_WHAT TO PRODUCE_.
Print exactly the lines from the first one down to the line containing "R = math.radians", both ends included, with no pictures and nothing else.

_PROVIDED DATA_.
#####
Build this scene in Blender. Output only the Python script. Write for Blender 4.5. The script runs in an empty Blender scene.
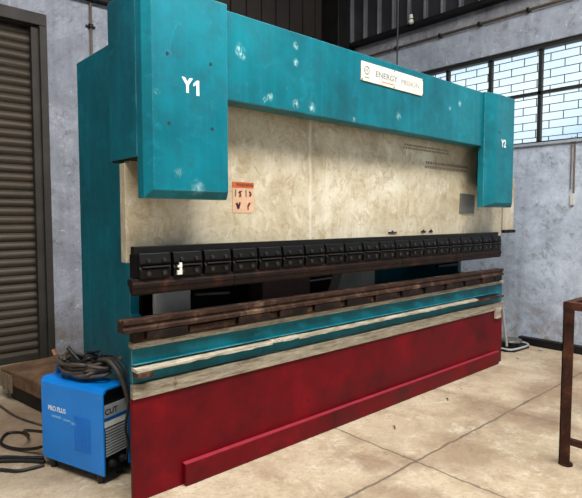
import bpy, bmesh, math, random
from mathutils import Vector, Matrix
random.seed(7)
SC = bpy.context.scene
COL = SC.collection
R = math.radians

# ------------------------------------------------------------------ camera
F_PX = 522.0
cam_d = bpy.data.cameras.new('camera'); cam = bpy.data.objects.new('camera', cam_d); COL.objects.link(cam)
cam_d.sensor_fit = 'HORIZONTAL'; cam_d.sensor_width = 36.0; cam_d.lens = 36.0*F_PX/582.0
cam_d.clip_start = 0.05
PITCH = math.atan(32/F_PX); YAW = math.atan(581*math.cos(PITCH)/F_PX)
fw = Vector((math.cos(YAW)*math.cos(PITCH), math.sin(YAW)*math.cos(PITCH), -math.sin(PITCH)))
rt = Vector((math.sin(YAW), -math.cos(YAW), 0)); up = rt.cross(fw)
cam.matrix_world = Matrix(((rt.x, up.x, -fw.x, 0), (rt.y, up.y, -fw.y, 0), (rt.z, up.z, -fw.z, 1.5), (0, 0, 0, 1)))
SC.camera = cam

# ------------------------------------------------------------------ world, light, exposure
w = bpy.data.worlds.new('sky'); SC.world = w; w.use_nodes = True
wn = w.node_tree; wn.nodes.clear()
wo = wn.nodes.new('ShaderNodeOutputWorld'); wb = wn.nodes.new('ShaderNodeBackground')
tc = wn.nodes.new('ShaderNodeTexCoord'); nz = wn.nodes.new('ShaderNodeTexNoise'); cr = wn.nodes.new('ShaderNodeValToRGB')
nz.inputs['Scale'].default_value = 2.2; nz.inputs['Detail'].default_value = 3
cr.color_ramp.elements[0].position = .42; cr.color_ramp.elements[0].color = (.50, .66, .82, 1)
cr.color_ramp.elements[1].position = .56; cr.color_ramp.elements[1].color = (.95, 1, 1, 1)
wn.links.new(tc.outputs['Generated'], nz.inputs['Vector']); wn.links.new(nz.outputs['Fac'], cr.inputs['Fac'])
wn.links.new(cr.outputs['Color'], wb.inputs['Color']); wb.inputs['Strength'].default_value = 1.6
wn.links.new(wb.outputs[0], wo.inputs[0])

def area(name, loc, size, power, color, aim):
    l = bpy.data.lights.new(name, 'AREA'); l.shape = 'RECTANGLE'; l.size = size[0]; l.size_y = size[1]
    l.energy = power; l.color = color
    o = bpy.data.objects.new(name, l); COL.objects.link(o); o.location = loc
    o.rotation_euler = (Vector(aim)-Vector(loc)).to_track_quat('-Z', 'Y').to_euler()
    return o
area('skylight_daylight', (1.6, -0.3, 6.2), (7.2, .9), 900, (1.0, .98, .94), (2.0, 1.0, 0))
area('open_gate_daylight', (-0.3, -5.7, 1.8), (2.6, 2.8), 14, (.90, .95, 1.0), (2.5, 3, 1.2))
SC.view_settings.view_transform = 'Standard'; SC.view_settings.look = 'None'
SC.view_settings.exposure = 0.0; SC.view_settings.gamma = 1.0; SC.view_settings.use_curve_mapping = False

# ------------------------------------------------------------------ materials
def S(r, g, b):
    f = lambda c: ((c/255+.055)/1.055)**2.4 if c > 10 else c/255/12.92
    return (f(r), f(g), f(b), 1)

class NT:
    def __init__(s, name):
        s.m = bpy.data.materials.new(name); s.m.use_nodes = True; s.t = s.m.node_tree; s.t.nodes.clear()
        s.out = s.n('ShaderNodeOutputMaterial'); s.b = s.n('ShaderNodeBsdfPrincipled')
        s.l(s.b.outputs[0], s.out.inputs[0]); s.pos = s.n('ShaderNodeNewGeometry').outputs['Position']
    def n(s, t, **k):
        x = s.t.nodes.new(t)
        for a, v in k.items(): setattr(x, a, v)
        return x
    def l(s, a, b): s.t.links.new(a, b)
    def sv(s, sock, v):
        if hasattr(v, 'links') or isinstance(v, bpy.types.NodeSocket): s.l(v, sock)
        else: sock.default_value = v
    def scaled(s, sc, loc=(0, 0, 0), obj=False):
        m = s.n('ShaderNodeMapping'); m.inputs['Scale'].default_value = sc; m.inputs['Location'].default_value = loc
        s.l(s.pos, m.inputs[0]); return m.outputs[0]
    def noise(s, scale=5, detail=5, rough=.6, dist=0, vec=None, col=False):
        x = s.n('ShaderNodeTexNoise'); s.l(vec or s.pos, x.inputs['Vector'])
        x.inputs['Scale'].default_value = scale; x.inputs['Detail'].default_value = detail
        x.inputs['Roughness'].default_value = rough; x.inputs['Distortion'].default_value = dist
        return x.outputs['Color' if col else 'Fac']
    def ramp(s, f, stops):
        x = s.n('ShaderNodeValToRGB'); e = x.color_ramp.elements
        while len(e) < len(stops): e.new(.5)
        for i, (p, c) in enumerate(stops):
            e[i].position = p; e[i].color = c if not isinstance(c, (int, float)) else (c, c, c, 1)
        s.l(f, x.inputs[0]); return x.outputs[0]
    def mix(s, f, a, b, mode='MIX'):
        x = s.n('ShaderNodeMix', data_type='RGBA', blend_type=mode)
        s.sv(x.inputs[0], f); s.sv(x.inputs[6], a); s.sv(x.inputs[7], b); return x.outputs[2]
    def math(s, op, a, b=0.0, c=None):
        x = s.n('ShaderNodeMath', operation=op); s.sv(x.inputs[0], a); s.sv(x.inputs[1], b)
        if c is not None: s.sv(x.inputs[2], c)
        return x.outputs[0]
    def xyz(s, v=None):
        x = s.n('ShaderNodeSeparateXYZ'); s.l(v or s.pos, x.inputs[0]); return x.outputs
    def dist(s, p, sc=(1, 1, 1)):
        d = s.n('ShaderNodeVectorMath', operation='SUBTRACT'); s.l(s.pos, d.inputs[0]); d.inputs[1].default_value = p
        q = s.n('ShaderNodeVectorMath', operation='MULTIPLY'); s.l(d.outputs[0], q.inputs[0]); q.inputs[1].default_value = sc
        r = s.n('ShaderNodeVectorMath', operation='LENGTH'); s.l(q.outputs[0], r.inputs[0]); return r.outputs['Value']
    def done(s, col, rough=.6, metal=0.0, bump=None, bs=.3, bd=.01, spec=None):
        s.sv(s.b.inputs['Base Color'], col); s.sv(s.b.inputs['Roughness'], rough); s.sv(s.b.inputs['Metallic'], metal)
        if spec is not None: s.b.inputs['Specular IOR Level'].default_value = spec
        if bump is not None:
            x = s.n('ShaderNodeBump'); x.inputs['Strength'].default_value = bs; x.inputs['Distance'].default_value = bd
            s.l(bump, x.inputs['Height']); s.l(x.outputs[0], s.b.inputs['Normal'])
        return s.m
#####
_EXERCISE OUTPUT_.
Build this scene in Blender. Output only the Python script. Write for Blender 4.5. The script runs in an empty Blender scene.
import bpy, bmesh, math, random
from mathutils import Vector, Matrix
random.seed(7)
SC = bpy.context.scene
COL = SC.collection
R = math.radians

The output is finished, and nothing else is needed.